The beautiful Whangarei Heads, right on our back doorstep, is rich in history, stunning scenery, enchanting places to explore, and with a gem of a watering hole where you can grab a fab bite to eat. Jodi Bryant outlines some ideas for a day spent in this neck of the woods.

We all love our grand maunga Mt Manaia but, this day, I decided to try climbing a different mountain. So, to the more inconspicuous nearby Mt Aubrey it was.

From a small carpark on Reotahi Rd, leads the track up many flights of stairs where, within 15 minutes, you emerge at a large platform rock with breath-taking views overlooking the circular white sand expanses of Marsden Bay port across the harbour to one side and the McLeod Bay settlement to the other. Mt Manaia looms majestically close by as it does throughout the walk.

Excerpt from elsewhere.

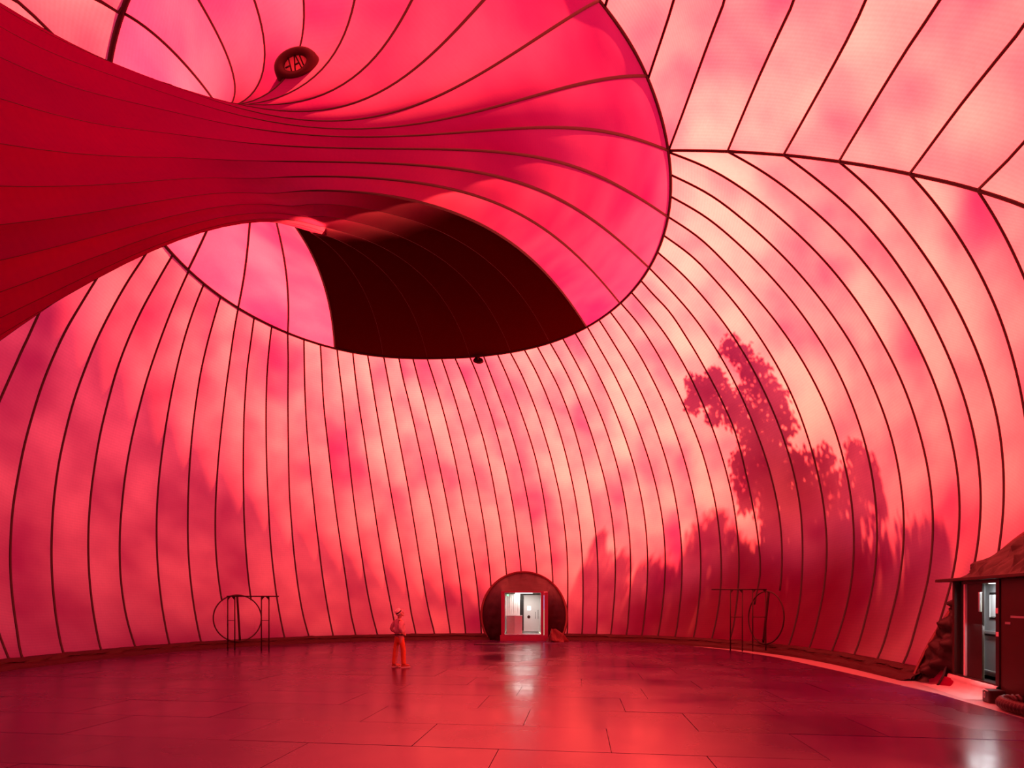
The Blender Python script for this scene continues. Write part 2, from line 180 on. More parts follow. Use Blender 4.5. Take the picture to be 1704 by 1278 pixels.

To be honest, this would be a riveting adventure in itself if you can handle a few steep stairs, with plenty to look at on the way up, before grabbing some stunning shots and heading back down. But we pushed on, keen to explore.


Being part of the remains of an ancient chain of volcanos in the area, which includes Mt Manaia, the Mt Aubrey walk is scattered with volcanic rocks – both small and large – which is part of the appeal. More on that later.

There was more uphill and flat before the ascent, which seemed to go on forever. There are steps but it still requires careful tread. Finally, we reached a point with the option of heading right, along the coastal walk back to the car park, or left, which takes you down to Little Munro Bay. We opted for the latter and were rewarded with some more spectacular photo opportunities before viewing the steep ongoing road ahead. On this scorching day, it was a challenge but the ice cream from the cafe at the top made up for it.

All up, it took us two hours but that was with a lot of photo stops and 20-minute sit-down at the cafe. Next time, I will go the coastal way for some more scenic exploration.

And now for some history: Ever wondered about all those large rocks? The Whangarei Heads area has a variety of different extinct and weathered volcanoes that erupted over a period of about four million years to approximately 20 million years ago. To cut a long story (with lots of big geological words) short, as a result, formations were formed below. Clearly, I am no geologist and you can read the full story on these in the True Tales of Whangarei Heads.

Little Munro Bay has some good examples of these formations and another fascinating formation is the natural wharf at Taurikura Bay. But I grew up with the Maori legend, that the natural volcanic rock causeway disappearing into the sea is an unfinished work for the great chief Manaia whose wahine was across the harbour. Before it was finished, he had tired of her and the bridge was never completed.

There are so many intriguing legendary stories of the area but that's probably enough history for one day. For now, it's almost time to go home. But there's just one more stop … Parua Bay Tavern

A popular stop-off for a cool drink or meal is the Parua Bay Tavern. There you can sit at a picnic table or lounge on a beanbag on the expansive waterfront lawn and admire the extensive views, including the mountain you've just conquered. Or watch people arrive by boat via the tavern's own jetty!

Kids are kept entertained frolicking on the lawn, climbing the large Pohutukawa tree or walking along the jetty. For a better outlook still, there are tables above on the large decks – both enclosed or exposed.


Then there's the interior, steeping in history. The original Parua Bay Tavern opened in the 1880s on Ritchie Rd, before it was destroyed by fire in 1937. The following year, the licence was transferred to the old Creamery site where it remains today.

While overlooking the bay where the orcas and dolphins swim amongst the moored boats, enjoy a delicious beverage or sample from the Parua Bay Tavern's famous classic menu, which includes their popular fish and chips, calamari, stone-baked pizzas and burger selection.

Not only is the tavern popular with Whangarei Heads locals, many make it a special destination for lunch, dinner and celebrations or even just a drink. The venue hosts a large number of big screens showing all the latest sports, a fabulous music system, a TAB self-service and pool tables.

Cheers, it's time to wet the whistle and tuck into some yummy kai.